To-date no one knows why these misguided souls chose that date to perform their ‘mischief’. The intelligence services of the US, UK, India, China, Israel Pakistan et al arrived in the country within hours of the bombing.


However, it was thanks to the immediate action taken by Malcolm Cardinal Ranjith, -the head of the Catholic Church in Sri Lanka- any further bloodshed was averted.
Yet, even today -nearly five years later- we are no closer to learning why those ‘misguided’ people performed that dastardly deed on the day held holiest of Christian festivals. Nor are we any closer to knowing who the master-minds behind the bombings are. 
This issue was also raised by the Apostolic Nuncio (Ambassador of the Vatican) at a reception to celebrate the 11th anniversary of the election of the current Pope. 
In his speech the Nuncio mentioned that there remain challenges to good relationships between the Vatican and Sri Lanka mentioning specifically the controversy surrounding the Easter Sunday bomb blast.  
The Cardinal and most Catholics are angered by the inability of the police and the different governments to have provided a definitive answer to the unanswered question of who was behind the operation and why our country was targeted.
To many Catholics it appears the state is interested or hindering efforts at getting to the root of the question. The anger is not directed at those who carried out the bombing which killed around 250 people, the numbers of wounded and hundreds or more who lost husbands, wives, brothers and sisters. 
To most of the victims and the Christian community, it appears governments of the day are not interested in revealing who the culprits behind the killings were. It is this pain and hurt which keeps pushing Malcolm Cardinal Ranjith to condemn our different governments for their don’t give a damn attitude to the collective pain of Christians.  
It has come to such a pass that the Cardinal is today even calling on the United Nations (UN) to set an independent inquiry into the massacre by the ‘international community’.
While the Cardinal’s frustration and anguish are understandable, the dangers of placing our own problems in the hands of the ‘international community’ is downright dangerous.

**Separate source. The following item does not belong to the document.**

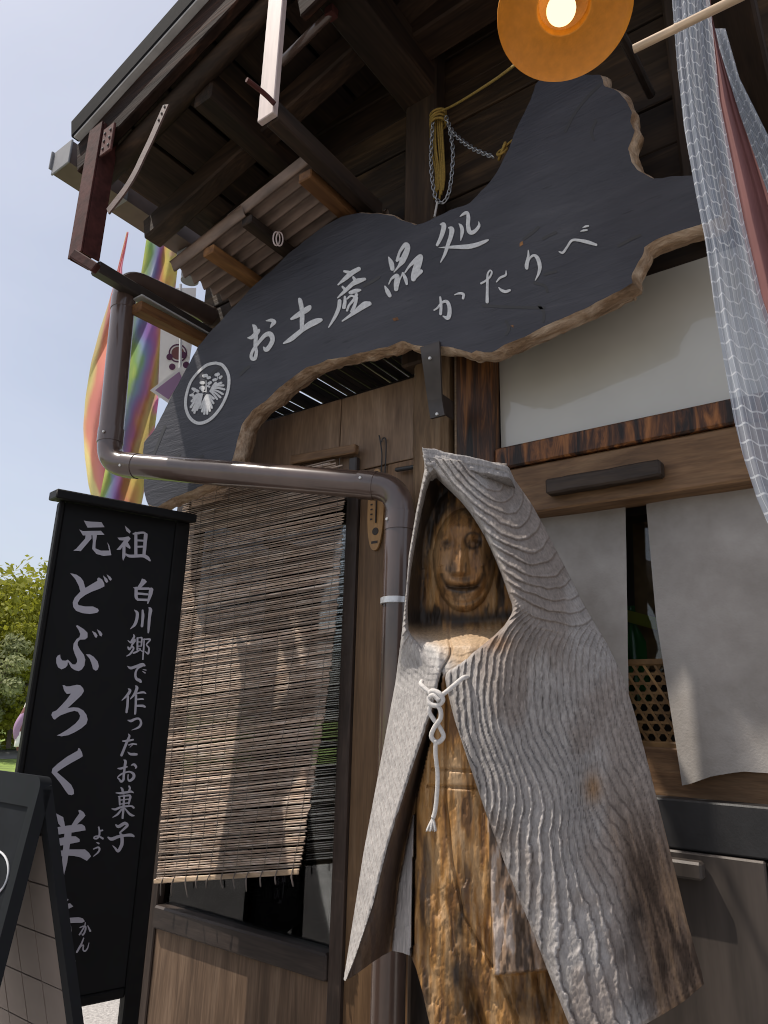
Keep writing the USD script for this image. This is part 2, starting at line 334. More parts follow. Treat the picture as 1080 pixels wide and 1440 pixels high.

We cannot but forget that this self-same international community via the UN which partitioned undivided Palestine into Israel and Palestine, giving 55% of the land to Israel and 45% to Palestinians with Jerusalem to remain international territory.
Today Israel illegally occupies all of Palestine. The international community makes no move to force Israel from its illegally occupied territory. But it refers to Palestinian efforts to free themselves of Israeli occupation as terrorist activity!
In an earlier era -during the apartheid era in South Africa- the ‘international community’ accused Nelson Mandela and the African National Congress (ANC) which was struggling to liberate its land from the white minority who ruled that country of being terrorists.
During America’s war in Vietnam -the same ‘international community’ (US and the West) referred to the North Vietnamese of being terrorists. In 1995 Vietnam released its official estimate of the number of people killed during America’s intervention in Vietnam -around 2,000,000 civilians!


In Afghanistan the international community invaded that country to ‘protect Afghans’. By the time the US and its allies withdrew leaving Afghanistan in shambles, 70,000 Afghan and Pakistani civilians died as a direct result of that war.   
Today these powers -’international community’- look at Lanka principally for its position on the trade routes. We need to be extremely wary of extending invitations to these powers to enter into problems in our country whatever the reason.